Officials unveiled the first two Citi Bike stations capable of recharging e-bike batteries thanks to a connection to the power grid — but the chargers will take pedestrian space until the city sorts out a permitting process for bringing electricity to the roadbed.
The inaugural electrification effort consists of three docks on the sidewalk at West 35th Street and Ninth Avenue in Manhattan — even though the rest of the docking station is on the street — plus an entire electrified station, also on the sidewalk, at Meserole and Manhattan avenues in Greenpoint.
The Department of Transportation and Citi Bike operator Lyft hope to scale up to around 20 percent of the 2,200 stations in the system with chargers on both sidewalks and in the roadbed — but neither has announced a timeline or funding to accomplish that goal.
"As we're working through permitting and process, we haven't figured out all the details to get these on the asphalt part of the road yet," DOT Bike Share and Shared Mobility Executive Director John Frost told Streetsblog.
"DOT issues the permits. It's a novel use, honestly. There's nothing like this. There are no electrified infrastructures that sit on the asphalt. We need to review and check off all the safety-related qualifications these might require," he added.
Like the city's electric car charging infrastructure, e-bike chargers connect to the electrical grid from the sidewalk. Lyft will eventually be able to cable the sidewalk power sources to docks in the street.
"ConEd trenches from their manhole, and puts a new box in the sidewalk. Lyft has to come in and pull that ConEd power into their infrastructure," Frost explained. "The charging cabin for the electric bikes has to be fixed down in place, and then that feeds the bikes."

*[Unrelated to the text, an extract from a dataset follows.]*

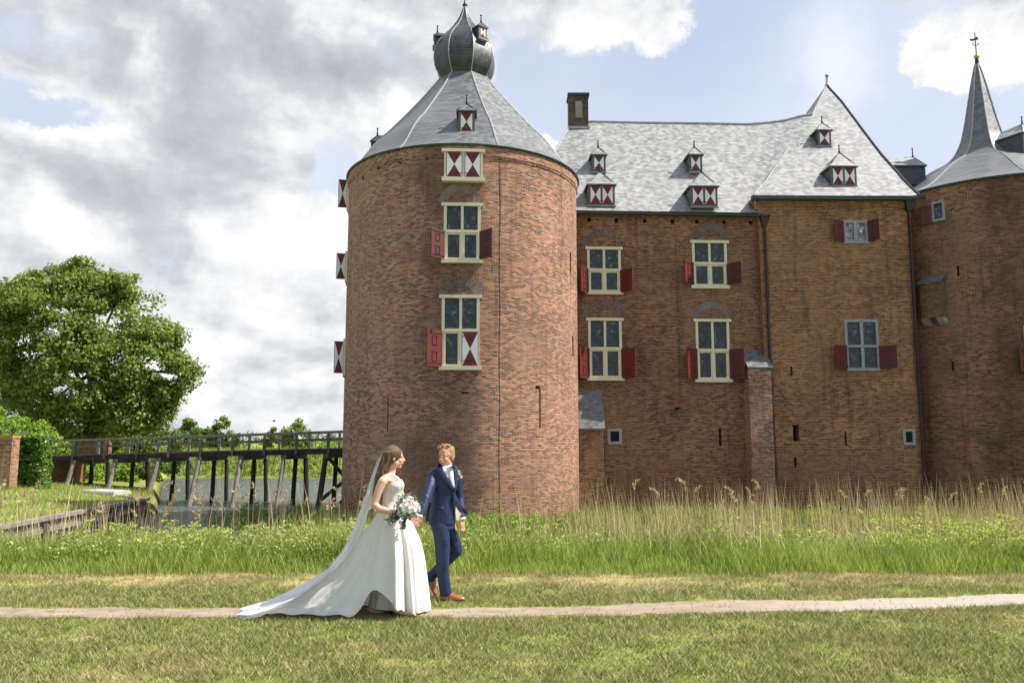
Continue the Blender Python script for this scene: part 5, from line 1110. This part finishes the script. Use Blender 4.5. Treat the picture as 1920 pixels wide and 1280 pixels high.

Electrified docks allow e-bikes to recharge in place, reducing the need for Citi Bike workers to manually swap in fresh batteries. Electrifying just one-fifth of stations, with a focus on ones with heavy use, will reduce manual battery swaps by 90 percent, Lyft officials said.
"If an e-bike is getting ridden 10 times a day, it's very likely to pass through one of those stations that's charged ... so then we can lock it at that station once it gets up to a certain level, and then release it back out there," said Lyft/Citi Bike spokesperson Jordan Levine.
"The idea is, 'Let's give it a little bit more juice.' It doesn't have to go to 100 percent, but let's just get it enough so it can get until the end of the day and then, overnight, that's when we can do that limited bit of swapping the batteries."
Officials hope to get federal money for the larger, as-yet-unplanned expansion. Lyft funded the first two electrified Citi Bike stations.
Company officials first announced plans to electrify Citi Bike stations back in 2021. At the time, the fleet contained just 4,000 e-bikes.
Citi Bike more than tripled the number of e-bikes in its system in the years since, and now claims to be the largest "station-based" electric bike-share provider in the world.
New Yorkers have taken seven million e-Citi Bike rides so far this year, according to Lyft.
DOT's rollout of electric charging for Citi Bike has moved much slower than its efforts to install electric charging for cars. The city installed 100 curbside charging ports three years ago, effectively claiming for cars that portion of public street space adjacent to the charger. The agency plans to add 10,000 more in the coming years.
Manhattan pedestrian advocate Christine Berthet, who served as transportation chair of Community Board 4, said DOT can and should figure out a way to put charging infrastructure in the street instead of taking up precious sidewalk space. Expanding sidewalks with concrete could accomplish that goal.
"It's true that it's not an option in their books right now. They don't install anything on the roadway," Berthet said. "I think they should figure out a way. When they want to do it, they do it."
"I'm nervous. The EV chargers, they did a test, they put it on the sidewalk, and now they are doing a [request for proposals] for 10,000 to put on the sidewalk."
Frost suggested he was optimistic that future electric Citi Bike docks would be more or less like the existing docks.
"The goal is for them to be in any place that a Citi Bike station is now, so some of them would be on the sidewalk, some of them would be on the street," Frost said. "As we learn a little more, we certainly want to get in the roadbed ones."